Rethinking the European nuclear posture

Lingering uncertainty regarding US support for NATO and burden-sharing among allies has raised questions as to the future of the NATO nuclear-sharing arrangement. While US President Donald J. Trump’s reaffirmation of the US commitment to Article 5, NATO’s mutual defense clause, may have temporarily placated allies, intense feelings of insecurity among the European allies remain. German Chancellor Angela Merkel, taking an unusually strong stance, gave voice to these sentiments: “The time in which [Europe] can rely fully on others—they are somewhat over.” With these remarks, Merkel offered her answer to a question that has been asked repeatedly since Trump was elected president of the United States: Can Europe count on its ally across the Atlantic to come to its defense when needed?

Of those who say “no,” some go so far as to call for a review of the European nuclear posture, which is rooted in the NATO nuclear-sharing arrangement and links European security to the US arsenal.
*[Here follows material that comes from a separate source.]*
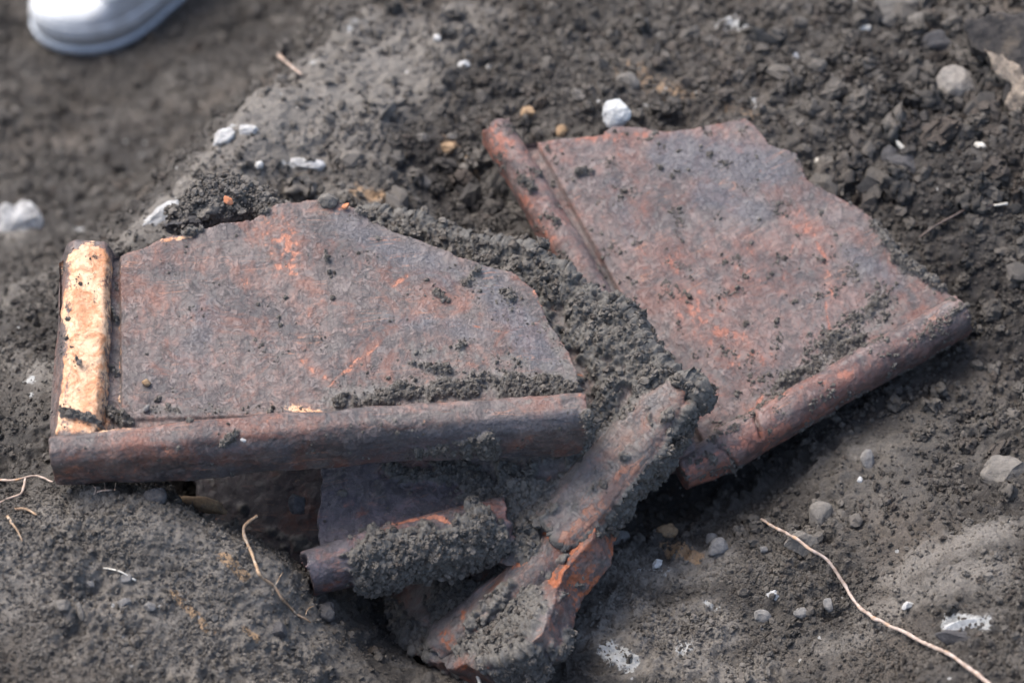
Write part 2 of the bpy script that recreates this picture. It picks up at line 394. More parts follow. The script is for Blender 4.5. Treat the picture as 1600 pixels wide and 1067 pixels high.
smooth[core] = np.clip(capsules(cv, gshapes("620 60 380 250 80 .6|380 200 240 350 60 .6|250 860 430 950 120 .8|60 820 250 830 70 .6|60 980 400 1020 120 .45|950 880 1120 880 40 .8"
  "|950 980 1080 1000 70 .6|1400 910 1560 840 60 .9|1350 960 1560 900 50 .7|60 600 60 .7|40 370 60 .8|1250 760 1400 700 60 .5|150 250 300 150 100 .5|640 1050 60 .7")), 0, 1)
def ground_disp(P, sm, freq_scale=1.0):
    rough = (1 - .72*sm)*(.35 + 1.15*sstep(-.25, .35, fbm(P, 13, 3, .6, 71)))
    h = .017*fbm(P, 9, 4, .55, 1)
    h += rough*(.0062*billow(P, 26, 5) + .0045*billow(P, 55, 9) + .0028*billow(P, 120, 12)
                + .0024*fbm(P, 230, 2, .7, 21)) - .006*rough
    # thin shaly ledges on the smoother faces
    L = P[:, 2]*70 + 1.3*noise3(P, 20, 31); h += sm*.0018*(np.abs((L % 1)-.5)*2)
    h += .0026*fbm(P, 150, 3, .65, 44)*sm + (.0016*billow(P, 170, 49) + .0011*billow(P, 330, 47))*sm + sm*.0045*np.minimum(0, fbm(P, 60, 3, .6, 48)-.1)
    return h
disp = np.zeros(len(GV)); disp[core] = ground_disp(cv, smooth[core])
GV = GV + GN*disp[:, None]
ZB = zbuffer(GV)
me = np_mesh('ground', GV, GF)
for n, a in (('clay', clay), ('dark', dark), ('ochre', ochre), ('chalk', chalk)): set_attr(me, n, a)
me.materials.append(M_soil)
ground = link(bpy.data.objects.new('ground', me)); tag(ground, kind='structure')
pxg, pyg, dg = proj(GV)

# ------------------------------------------------------------------ crumbs (geometry nodes, stuff only)
def crumb_group():
    g = bpy.data.node_groups.new('crumb_scatter', 'GeometryNodeTree')
    g.interface.new_socket('Geometry', in_out='INPUT', socket_type='NodeSocketGeometry')
    g.interface.new_socket('Material', in_out='INPUT', socket_type='NodeSocketMaterial')
    g.interface.new_socket('Geometry', in_out='OUTPUT', socket_type='NodeSocketGeometry')
    N = g.nodes.new; L = g.links.new
    gi = N('NodeGroupInput'); go = N('NodeGroupOutput'); j = N('GeometryNodeGeometryToInstance')
    for k in range(9):
        s = N('GeometryNodeMeshIcoSphere'); s.inputs['Radius'].default_value = 1; s.inputs['Subdivisions'].default_value = 4 if k < 3 else (3 if k < 6 else 2)
        sp = N('GeometryNodeSetPosition'); nz = N('ShaderNodeTexNoise'); nz.noise_dimensions = '4D'
        nz.inputs['W'].default_value = k*7.3; nz.inputs['Scale'].default_value = .9+.12*k; nz.inputs['Detail'].default_value = 3.5
        nz.inputs['Roughness'].default_value = .68
        sub = N('ShaderNodeVectorMath'); sub.operation = 'SUBTRACT'; sub.inputs[1].default_value = (.5, .5, .5)
        mul = N('ShaderNodeVectorMath'); mul.operation = 'SCALE'; mul.inputs['Scale'].default_value = 2.4
        L(nz.outputs['Color'], sub.inputs[0]); L(sub.outputs[0], mul.inputs[0]); L(mul.outputs[0], sp.inputs['Offset'])
        L(s.outputs['Mesh'], sp.inputs['Geometry'])
        n2 = N('ShaderNodeTexNoise'); n2.noise_dimensions = '4D'; n2.inputs['W'].default_value = k*3.1+50; n2.inputs['Scale'].default_value = 2.6; n2.inputs['Detail'].default_value = 3; n2.inputs['Roughness'].default_value = .75
        sub2 = N('ShaderNodeVectorMath'); sub2.operation = 'SUBTRACT'; sub2.inputs[1].default_value = (.5, .5, .5)
        mul2 = N('ShaderNodeVectorMath'); mul2.operation = 'SCALE'; mul2.inputs['Scale'].default_value = 2.1
        add2 = N('ShaderNodeVectorMath'); add2.operation = 'ADD'
        L(n2.outputs['Color'], sub2.inputs[0]); L(sub2.outputs[0], mul2.inputs[0]); L(mul.outputs[0], add2.inputs[0]); L(mul2.outputs[0], add2.inputs[1]); L(add2.outputs[0], sp.inputs['Offset'])
        sm = N('GeometryNodeSetShadeSmooth'); sm.inputs['Shade Smooth'].default_value = k < 5; L(sp.outputs[0], sm.inputs[0]); L(sm.outputs[0], j.inputs[0])
    iop = N('GeometryNodeInstanceOnPoints'); iop.inputs['Pick Instance'].default_value = True
    def at(name, typ):
        a = N('GeometryNodeInputNamedAttribute'); a.data_type = typ; a.inputs[0].default_value = name; return a.outputs[0]
    L(gi.outputs[0], iop.inputs['Points']); L(j.outputs[0], iop.inputs['Instance'])
    L(at('kind_index', 'INT'), iop.inputs['Instance Index']); L(at('rot', 'FLOAT_VECTOR'), iop.inputs['Rotation']); L(at('size', 'FLOAT_VECTOR'), iop.inputs['Scale'])
    mt = N('GeometryNodeSetMaterial'); L(iop.outputs[0], mt.inputs[0]); L(gi.outputs[1], mt.inputs['Material']); L(mt.outputs[0], go.inputs[0])
    return g
CG = crumb_group()
def crumbs(name, P, size, mat, parent=None, flat=.55, zone=None):
    n = len(P); me = bpy.data.meshes.new(name); me.vertices.add(n); me.vertices.foreach_set('co', np.asarray(P, np.float32).ravel())
    a = me.attributes.new('kind_index', 'INT', 'POINT'); a.data.foreach_set('value', rng.integers(0, 9, n).astype(np.int32))
    a = me.attributes.new('rot', 'FLOAT_VECTOR', 'POINT'); a.data.foreach_set('vector', rng.uniform(0, 6.28, (n, 3)).astype(np.float32).ravel())
    if zone is not None: set_attr(me, 'clay', zone[0]); set_attr(me, 'dark', zone[1])
    s = size[:, None]*rng.uniform(flat, 1.3, (n, 3))
    a = me.attributes.new('size', 'FLOAT_VECTOR', 'POINT'); a.data.foreach_set('vector', s.astype(np.float32).ravel())
    o = link(bpy.data.objects.new(name, me), parent)
    md = o.modifiers.new('crumbs', 'NODES'); md.node_group = CG
    for it in CG.interface.items_tree:
        if it.name == 'Material': md[it.identifier] = mat
    me.materials.append(mat); o['kind'] = 'stuff'
    return o
loose = np.clip(1 - smooth*.85, .22, 1)
vis = core & (pxg > -120) & (pxg < 1720) & (pyg > -120) & (pyg < 1180)
idx = np.nonzero(vis)[0]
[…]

Fearful that Trump might close the nuclear umbrella covering Europe, a small group of academics and politicians has revived the debate surrounding a European nuclear deterrent— otherwise referred to as “Eurodeterrent.” Shortly after the 2016 US presidential elections, Roderich Kiesewetter, a member of the German Bundestag, proposed that the United Kingdom and France place their nuclear weapons under joint European Union (EU) command, thereby renouncing sole control over them. Jaroslaw Kaczynski, a former prime minister of Poland and current chair of the Law and Justice Party, went one step further. In an interview with the Frankfurter Allgemeine Zeitung, a conservative German newspaper, he contended that the EU should become a nuclear superpower. Others, such as Thorsten Benner, head of the Global Public Policy Institute in Berlin, argue that Germany should acquire nuclear capabilities of its own.